The 0.6 percent annual increase in retail sales in May was weaker than the median estimate for a 0.9 percent annual gain, following a revised 1.5 percent increase in April.May’s result marked the slowest growth since a 0.2 percent decline last October.

On a seasonally-adjusted basis, retail sales declined 1.7 percent in May, data from the trade ministry showed on Thursday.

Japan’s economy is expected to bounce back in April-June from the first-quarter contraction that ended the longest growth run since the 1980s bubble economy.

Analysts said the slump was caused by one-off factors such as bad weather and saw it as temporary.

While risks to the export-reliant economy abound, not least from a heated China-U.S. trade dispute that has roiled financial markets, weak domestic demand is a worry for policymakers struggling to stoke sustainable inflation.

A rise in private consumption could lift consumer prices, which may help the Bank of Japan accelerate inflation to its elusive 2 percent target, although it is lagging well behind other central banks in unwinding crisis-mode stimulus.
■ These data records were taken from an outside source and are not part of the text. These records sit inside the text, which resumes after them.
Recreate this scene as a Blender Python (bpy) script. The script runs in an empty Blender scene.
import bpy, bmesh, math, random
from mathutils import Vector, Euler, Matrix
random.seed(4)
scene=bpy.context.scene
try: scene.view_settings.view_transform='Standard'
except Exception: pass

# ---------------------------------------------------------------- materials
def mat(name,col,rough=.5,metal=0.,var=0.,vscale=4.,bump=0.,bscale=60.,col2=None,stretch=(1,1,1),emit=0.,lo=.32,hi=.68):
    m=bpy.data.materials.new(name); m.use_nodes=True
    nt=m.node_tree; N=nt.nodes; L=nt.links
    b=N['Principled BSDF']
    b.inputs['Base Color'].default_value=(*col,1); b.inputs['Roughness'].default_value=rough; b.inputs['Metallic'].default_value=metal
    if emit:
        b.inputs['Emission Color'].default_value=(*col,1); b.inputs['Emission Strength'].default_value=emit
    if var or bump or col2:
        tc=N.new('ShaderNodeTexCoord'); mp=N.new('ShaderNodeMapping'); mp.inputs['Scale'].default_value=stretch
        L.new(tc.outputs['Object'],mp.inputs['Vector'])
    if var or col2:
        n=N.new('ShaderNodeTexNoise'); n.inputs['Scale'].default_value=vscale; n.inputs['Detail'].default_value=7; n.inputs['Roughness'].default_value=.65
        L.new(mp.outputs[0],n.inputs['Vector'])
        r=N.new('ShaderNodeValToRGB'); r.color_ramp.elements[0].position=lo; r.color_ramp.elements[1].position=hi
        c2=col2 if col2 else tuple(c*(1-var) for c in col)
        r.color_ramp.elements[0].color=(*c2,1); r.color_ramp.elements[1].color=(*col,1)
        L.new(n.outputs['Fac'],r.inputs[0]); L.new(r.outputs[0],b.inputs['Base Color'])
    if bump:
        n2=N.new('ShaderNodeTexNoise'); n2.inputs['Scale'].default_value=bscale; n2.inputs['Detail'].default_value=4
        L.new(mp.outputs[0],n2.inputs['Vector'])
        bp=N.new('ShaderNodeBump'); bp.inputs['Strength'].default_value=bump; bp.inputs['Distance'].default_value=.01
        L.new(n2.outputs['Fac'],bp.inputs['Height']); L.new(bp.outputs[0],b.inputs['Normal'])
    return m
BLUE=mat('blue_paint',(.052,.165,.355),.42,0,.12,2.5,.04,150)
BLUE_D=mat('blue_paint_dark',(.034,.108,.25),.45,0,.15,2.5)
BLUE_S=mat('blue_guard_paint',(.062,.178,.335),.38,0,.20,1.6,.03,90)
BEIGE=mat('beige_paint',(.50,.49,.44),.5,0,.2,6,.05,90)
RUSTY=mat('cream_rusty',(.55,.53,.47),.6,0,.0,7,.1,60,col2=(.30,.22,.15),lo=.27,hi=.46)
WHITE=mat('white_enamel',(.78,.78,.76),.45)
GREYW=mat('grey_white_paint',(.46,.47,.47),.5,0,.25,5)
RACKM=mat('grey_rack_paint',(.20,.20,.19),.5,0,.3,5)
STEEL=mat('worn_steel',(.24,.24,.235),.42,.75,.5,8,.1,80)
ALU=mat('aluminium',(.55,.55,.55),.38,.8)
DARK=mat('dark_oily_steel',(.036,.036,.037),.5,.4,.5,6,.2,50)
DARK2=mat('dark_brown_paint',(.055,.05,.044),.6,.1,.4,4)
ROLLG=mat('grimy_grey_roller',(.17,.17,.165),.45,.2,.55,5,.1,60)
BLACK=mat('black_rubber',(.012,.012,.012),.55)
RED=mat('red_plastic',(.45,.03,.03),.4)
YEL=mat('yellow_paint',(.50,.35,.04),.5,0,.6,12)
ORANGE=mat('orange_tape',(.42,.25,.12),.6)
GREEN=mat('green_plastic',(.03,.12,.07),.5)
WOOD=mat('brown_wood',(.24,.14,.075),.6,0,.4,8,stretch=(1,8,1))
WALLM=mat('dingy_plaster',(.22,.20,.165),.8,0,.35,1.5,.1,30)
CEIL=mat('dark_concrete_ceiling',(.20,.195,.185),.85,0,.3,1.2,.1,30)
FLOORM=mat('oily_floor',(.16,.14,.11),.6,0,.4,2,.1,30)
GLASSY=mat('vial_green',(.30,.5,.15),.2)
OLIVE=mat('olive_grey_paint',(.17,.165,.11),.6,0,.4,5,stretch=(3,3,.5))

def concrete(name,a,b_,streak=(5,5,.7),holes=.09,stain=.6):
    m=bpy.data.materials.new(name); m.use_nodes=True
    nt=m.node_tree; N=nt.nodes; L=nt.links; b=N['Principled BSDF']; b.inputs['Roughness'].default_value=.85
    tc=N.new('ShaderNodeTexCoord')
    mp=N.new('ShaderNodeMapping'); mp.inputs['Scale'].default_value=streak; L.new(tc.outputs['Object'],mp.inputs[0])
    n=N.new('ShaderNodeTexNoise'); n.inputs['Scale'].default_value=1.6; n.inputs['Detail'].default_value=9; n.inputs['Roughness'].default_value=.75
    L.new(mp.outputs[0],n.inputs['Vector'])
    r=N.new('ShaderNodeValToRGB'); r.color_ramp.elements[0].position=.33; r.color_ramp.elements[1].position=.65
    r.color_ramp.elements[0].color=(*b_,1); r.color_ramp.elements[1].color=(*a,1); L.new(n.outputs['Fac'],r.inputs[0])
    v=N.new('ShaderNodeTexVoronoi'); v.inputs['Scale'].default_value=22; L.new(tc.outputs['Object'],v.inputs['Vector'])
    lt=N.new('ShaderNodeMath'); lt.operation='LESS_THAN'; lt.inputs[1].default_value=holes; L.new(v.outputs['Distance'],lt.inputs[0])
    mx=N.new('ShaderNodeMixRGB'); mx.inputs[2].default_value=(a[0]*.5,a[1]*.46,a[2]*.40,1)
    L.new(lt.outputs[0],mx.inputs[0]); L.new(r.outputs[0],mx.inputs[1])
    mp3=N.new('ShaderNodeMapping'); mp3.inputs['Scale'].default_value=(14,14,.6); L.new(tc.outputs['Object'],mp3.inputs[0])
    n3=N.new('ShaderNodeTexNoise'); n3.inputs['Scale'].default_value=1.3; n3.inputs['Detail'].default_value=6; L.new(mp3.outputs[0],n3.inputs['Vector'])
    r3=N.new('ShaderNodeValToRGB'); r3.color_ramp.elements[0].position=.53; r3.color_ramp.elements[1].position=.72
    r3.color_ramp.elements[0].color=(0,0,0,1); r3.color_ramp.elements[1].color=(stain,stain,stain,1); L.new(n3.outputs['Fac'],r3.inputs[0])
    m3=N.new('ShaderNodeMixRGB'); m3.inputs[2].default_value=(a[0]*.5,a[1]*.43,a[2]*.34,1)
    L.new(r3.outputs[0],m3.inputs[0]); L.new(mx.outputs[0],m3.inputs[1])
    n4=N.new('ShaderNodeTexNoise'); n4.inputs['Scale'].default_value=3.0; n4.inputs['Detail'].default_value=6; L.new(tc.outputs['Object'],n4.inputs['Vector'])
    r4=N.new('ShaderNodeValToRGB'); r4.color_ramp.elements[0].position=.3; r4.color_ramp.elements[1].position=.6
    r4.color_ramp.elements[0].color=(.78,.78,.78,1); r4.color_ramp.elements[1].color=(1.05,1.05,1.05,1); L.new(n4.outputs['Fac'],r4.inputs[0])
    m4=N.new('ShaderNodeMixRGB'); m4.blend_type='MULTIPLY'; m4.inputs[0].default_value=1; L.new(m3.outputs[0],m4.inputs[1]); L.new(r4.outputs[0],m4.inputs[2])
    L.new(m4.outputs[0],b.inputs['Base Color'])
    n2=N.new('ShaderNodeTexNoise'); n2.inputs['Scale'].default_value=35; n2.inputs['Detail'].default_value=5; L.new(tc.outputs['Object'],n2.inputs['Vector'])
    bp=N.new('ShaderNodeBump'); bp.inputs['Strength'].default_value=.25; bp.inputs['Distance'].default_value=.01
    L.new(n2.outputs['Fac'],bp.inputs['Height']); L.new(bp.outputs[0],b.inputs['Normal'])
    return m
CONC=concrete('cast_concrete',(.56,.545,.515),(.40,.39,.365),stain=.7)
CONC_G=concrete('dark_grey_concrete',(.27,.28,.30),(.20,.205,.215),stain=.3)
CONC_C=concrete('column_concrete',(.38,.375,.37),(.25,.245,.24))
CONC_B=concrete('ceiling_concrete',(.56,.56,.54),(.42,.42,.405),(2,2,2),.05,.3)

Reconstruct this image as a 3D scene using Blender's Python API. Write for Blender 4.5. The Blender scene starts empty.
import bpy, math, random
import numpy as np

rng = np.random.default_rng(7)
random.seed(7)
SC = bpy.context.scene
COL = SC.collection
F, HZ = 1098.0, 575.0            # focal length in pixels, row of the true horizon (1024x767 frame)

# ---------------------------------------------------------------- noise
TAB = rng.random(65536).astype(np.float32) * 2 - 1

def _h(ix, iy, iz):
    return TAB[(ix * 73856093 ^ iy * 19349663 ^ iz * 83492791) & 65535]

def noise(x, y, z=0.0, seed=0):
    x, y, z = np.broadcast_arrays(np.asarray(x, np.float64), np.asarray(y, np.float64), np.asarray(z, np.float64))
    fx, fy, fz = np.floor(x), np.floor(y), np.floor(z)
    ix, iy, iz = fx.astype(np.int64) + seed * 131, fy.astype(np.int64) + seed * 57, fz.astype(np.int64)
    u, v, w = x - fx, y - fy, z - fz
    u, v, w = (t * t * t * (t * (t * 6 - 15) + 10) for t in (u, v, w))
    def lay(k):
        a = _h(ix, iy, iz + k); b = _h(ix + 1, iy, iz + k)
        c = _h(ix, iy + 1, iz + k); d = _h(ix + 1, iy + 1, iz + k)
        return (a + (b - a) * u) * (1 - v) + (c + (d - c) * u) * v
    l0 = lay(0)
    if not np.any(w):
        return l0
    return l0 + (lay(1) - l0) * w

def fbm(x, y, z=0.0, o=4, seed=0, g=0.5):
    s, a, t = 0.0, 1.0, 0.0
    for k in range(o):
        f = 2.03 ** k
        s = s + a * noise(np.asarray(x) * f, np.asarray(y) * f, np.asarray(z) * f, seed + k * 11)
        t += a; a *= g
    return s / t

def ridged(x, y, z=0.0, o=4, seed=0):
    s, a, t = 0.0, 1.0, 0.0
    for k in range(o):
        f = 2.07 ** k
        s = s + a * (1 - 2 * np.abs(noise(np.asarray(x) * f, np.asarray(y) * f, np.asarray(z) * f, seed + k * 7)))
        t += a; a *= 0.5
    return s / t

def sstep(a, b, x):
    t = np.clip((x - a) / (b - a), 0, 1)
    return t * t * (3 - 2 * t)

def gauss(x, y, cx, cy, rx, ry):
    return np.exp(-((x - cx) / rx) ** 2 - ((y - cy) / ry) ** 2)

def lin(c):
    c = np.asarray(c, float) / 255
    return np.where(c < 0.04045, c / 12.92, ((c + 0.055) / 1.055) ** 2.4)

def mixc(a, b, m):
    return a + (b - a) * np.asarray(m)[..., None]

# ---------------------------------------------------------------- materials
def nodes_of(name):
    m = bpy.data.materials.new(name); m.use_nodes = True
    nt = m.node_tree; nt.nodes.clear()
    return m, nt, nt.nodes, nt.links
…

Growth in fuel sales led May’s retail sales, reflecting higher gasoline prices, while spending on items such as clothes and cars declined in May from a year earlier, the trade ministry data showed.

Labour market data due on Friday is expected to show unemployment steady at 2.5 percent in May with the jobs-to-applicants ratio unchanged at 1.59, its highest since January 1974.

Japan’s annual core consumer inflation, which includes oil products but excludes volatile fresh food prices, held steady at 0.7 percent in May, well below the BOJ’s 2 percent price goal, data out last week showed.

The central bank will scrutinise upcoming data at its rate review in July, at which the nine-member board will conduct a quarterly review of its long-term growth and price outlook and analyse factors behind subdued inflation.